» **Exercise aim**: Retype the listing that follows, exactly as written.

» **Information provided**:
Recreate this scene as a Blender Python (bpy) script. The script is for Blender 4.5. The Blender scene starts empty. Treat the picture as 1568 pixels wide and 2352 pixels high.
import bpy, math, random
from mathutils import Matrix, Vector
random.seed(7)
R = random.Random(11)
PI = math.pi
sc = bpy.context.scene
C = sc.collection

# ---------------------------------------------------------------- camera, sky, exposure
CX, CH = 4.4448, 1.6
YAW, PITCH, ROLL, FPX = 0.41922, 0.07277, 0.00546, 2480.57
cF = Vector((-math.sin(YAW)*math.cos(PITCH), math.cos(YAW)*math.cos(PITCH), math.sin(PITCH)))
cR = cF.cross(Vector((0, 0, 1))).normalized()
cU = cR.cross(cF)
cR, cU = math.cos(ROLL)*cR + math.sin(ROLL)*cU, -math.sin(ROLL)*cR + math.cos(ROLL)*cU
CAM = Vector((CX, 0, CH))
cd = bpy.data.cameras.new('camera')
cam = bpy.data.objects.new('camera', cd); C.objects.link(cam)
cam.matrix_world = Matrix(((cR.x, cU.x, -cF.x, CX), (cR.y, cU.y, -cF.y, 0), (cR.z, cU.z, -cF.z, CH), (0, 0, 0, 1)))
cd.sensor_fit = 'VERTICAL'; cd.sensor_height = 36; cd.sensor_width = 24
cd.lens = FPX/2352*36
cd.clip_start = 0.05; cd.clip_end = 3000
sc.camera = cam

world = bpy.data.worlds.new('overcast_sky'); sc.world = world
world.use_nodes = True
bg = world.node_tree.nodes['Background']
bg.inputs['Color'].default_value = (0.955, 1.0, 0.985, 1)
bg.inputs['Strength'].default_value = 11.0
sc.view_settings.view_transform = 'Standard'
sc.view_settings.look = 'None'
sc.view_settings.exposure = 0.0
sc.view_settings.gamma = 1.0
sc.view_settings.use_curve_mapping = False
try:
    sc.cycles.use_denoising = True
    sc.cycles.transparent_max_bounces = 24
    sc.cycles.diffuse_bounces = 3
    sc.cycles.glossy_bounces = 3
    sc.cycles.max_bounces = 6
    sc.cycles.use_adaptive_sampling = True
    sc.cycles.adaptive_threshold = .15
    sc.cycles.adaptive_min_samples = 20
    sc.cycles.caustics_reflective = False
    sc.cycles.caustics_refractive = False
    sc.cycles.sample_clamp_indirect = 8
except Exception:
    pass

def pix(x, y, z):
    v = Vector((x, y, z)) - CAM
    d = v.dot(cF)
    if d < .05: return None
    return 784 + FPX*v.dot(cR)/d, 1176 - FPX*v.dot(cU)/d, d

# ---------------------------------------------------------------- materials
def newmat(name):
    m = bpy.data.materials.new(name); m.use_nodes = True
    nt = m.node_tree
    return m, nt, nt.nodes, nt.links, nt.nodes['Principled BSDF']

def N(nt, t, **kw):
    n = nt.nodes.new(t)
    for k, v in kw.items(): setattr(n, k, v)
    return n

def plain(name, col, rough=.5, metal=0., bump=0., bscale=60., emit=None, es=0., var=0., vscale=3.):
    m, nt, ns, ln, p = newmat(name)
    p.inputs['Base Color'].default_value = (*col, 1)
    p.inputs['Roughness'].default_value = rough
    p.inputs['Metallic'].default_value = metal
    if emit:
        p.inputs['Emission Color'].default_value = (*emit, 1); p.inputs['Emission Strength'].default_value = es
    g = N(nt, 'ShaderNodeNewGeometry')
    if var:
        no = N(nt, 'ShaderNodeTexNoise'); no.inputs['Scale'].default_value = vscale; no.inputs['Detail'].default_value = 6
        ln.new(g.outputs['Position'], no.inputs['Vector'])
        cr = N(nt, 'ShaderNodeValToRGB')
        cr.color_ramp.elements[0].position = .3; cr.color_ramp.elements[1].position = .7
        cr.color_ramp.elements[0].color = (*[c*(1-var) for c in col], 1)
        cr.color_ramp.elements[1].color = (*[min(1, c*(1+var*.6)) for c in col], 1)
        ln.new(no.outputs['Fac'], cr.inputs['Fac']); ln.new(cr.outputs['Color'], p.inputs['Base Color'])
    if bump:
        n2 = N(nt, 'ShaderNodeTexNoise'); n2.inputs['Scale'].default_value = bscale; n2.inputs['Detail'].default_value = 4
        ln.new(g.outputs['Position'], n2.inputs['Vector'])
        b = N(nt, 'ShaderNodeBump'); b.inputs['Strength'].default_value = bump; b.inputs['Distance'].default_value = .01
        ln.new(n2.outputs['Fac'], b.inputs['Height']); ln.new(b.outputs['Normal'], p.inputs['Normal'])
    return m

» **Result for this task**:
Recreate this scene as a Blender Python (bpy) script. The script is for Blender 4.5. The Blender scene starts empty. Treat the picture as 1568 pixels wide and 2352 pixels high.
import bpy, math, random
from mathutils import Matrix, Vector
random.seed(7)
R = random.Random(11)
PI = math.pi
sc = bpy.context.scene
C = sc.collection

# ---------------------------------------------------------------- camera, sky, exposure
CX, CH = 4.4448, 1.6
YAW, PITCH, ROLL, FPX = 0.41922, 0.07277, 0.00546, 2480.57
cF = Vector((-math.sin(YAW)*math.cos(PITCH), math.cos(YAW)*math.cos(PITCH), math.sin(PITCH)))
cR = cF.cross(Vector((0, 0, 1))).normalized()
cU = cR.cross(cF)
cR, cU = math.cos(ROLL)*cR + math.sin(ROLL)*cU, -math.sin(ROLL)*cR + math.cos(ROLL)*cU
CAM = Vector((CX, 0, CH))
cd = bpy.data.cameras.new('camera')
cam = bpy.data.objects.new('camera', cd); C.objects.link(cam)
cam.matrix_world = Matrix(((cR.x, cU.x, -cF.x, CX), (cR.y, cU.y, -cF.y, 0), (cR.z, cU.z, -cF.z, CH), (0, 0, 0, 1)))
cd.sensor_fit = 'VERTICAL'; cd.sensor_height = 36; cd.sensor_width = 24
cd.lens = FPX/2352*36
cd.clip_start = 0.05; cd.clip_end = 3000
sc.camera = cam

world = bpy.data.worlds.new('overcast_sky'); sc.world = world
world.use_nodes = True
bg = world.node_tree.nodes['Background']
bg.inputs['Color'].default_value = (0.955, 1.0, 0.985, 1)
bg.inputs['Strength'].default_value = 11.0
sc.view_settings.view_transform = 'Standard'
sc.view_settings.look = 'None'
sc.view_settings.exposure = 0.0
sc.view_settings.gamma = 1.0
sc.view_settings.use_curve_mapping = False
try:
    sc.cycles.use_denoising = True
    sc.cycles.transparent_max_bounces = 24
    sc.cycles.diffuse_bounces = 3
    sc.cycles.glossy_bounces = 3
    sc.cycles.max_bounces = 6
    sc.cycles.use_adaptive_sampling = True
    sc.cycles.adaptive_threshold = .15
    sc.cycles.adaptive_min_samples = 20
    sc.cycles.caustics_reflective = False
    sc.cycles.caustics_refractive = False
    sc.cycles.sample_clamp_indirect = 8
except Exception:
    pass

def pix(x, y, z):
    v = Vector((x, y, z)) - CAM
    d = v.dot(cF)
    if d < .05: return None
    return 784 + FPX*v.dot(cR)/d, 1176 - FPX*v.dot(cU)/d, d

# ---------------------------------------------------------------- materials
def newmat(name):
    m = bpy.data.materials.new(name); m.use_nodes = True
    nt = m.node_tree
    return m, nt, nt.nodes, nt.links, nt.nodes['Principled BSDF']

def N(nt, t, **kw):
    n = nt.nodes.new(t)
    for k, v in kw.items(): setattr(n, k, v)
    return n

def plain(name, col, rough=.5, metal=0., bump=0., bscale=60., emit=None, es=0., var=0., vscale=3.):
    m, nt, ns, ln, p = newmat(name)
    p.inputs['Base Color'].default_value = (*col, 1)
    p.inputs['Roughness'].default_value = rough
    p.inputs['Metallic'].default_value = metal
    if emit:
        p.inputs['Emission Color'].default_value = (*emit, 1); p.inputs['Emission Strength'].default_value = es
    g = N(nt, 'ShaderNodeNewGeometry')
    if var:
        no = N(nt, 'ShaderNodeTexNoise'); no.inputs['Scale'].default_value = vscale; no.inputs['Detail'].default_value = 6
        ln.new(g.outputs['Position'], no.inputs['Vector'])
        cr = N(nt, 'ShaderNodeValToRGB')
        cr.color_ramp.elements[0].position = .3; cr.color_ramp.elements[1].position = .7
        cr.color_ramp.elements[0].color = (*[c*(1-var) for c in col], 1)
        cr.color_ramp.elements[1].color = (*[min(1, c*(1+var*.6)) for c in col], 1)
        ln.new(no.outputs['Fac'], cr.inputs['Fac']); ln.new(cr.outputs['Color'], p.inputs['Base Color'])
    if bump:
        n2 = N(nt, 'ShaderNodeTexNoise'); n2.inputs['Scale'].default_value = bscale; n2.inputs['Detail'].default_value = 4
        ln.new(g.outputs['Position'], n2.inputs['Vector'])
        b = N(nt, 'ShaderNodeBump'); b.inputs['Strength'].default_value = bump; b.inputs['Distance'].default_value = .01
        ln.new(n2.outputs['Fac'], b.inputs['Height']); ln.new(b.outputs['Normal'], p.inputs['Normal'])
    return m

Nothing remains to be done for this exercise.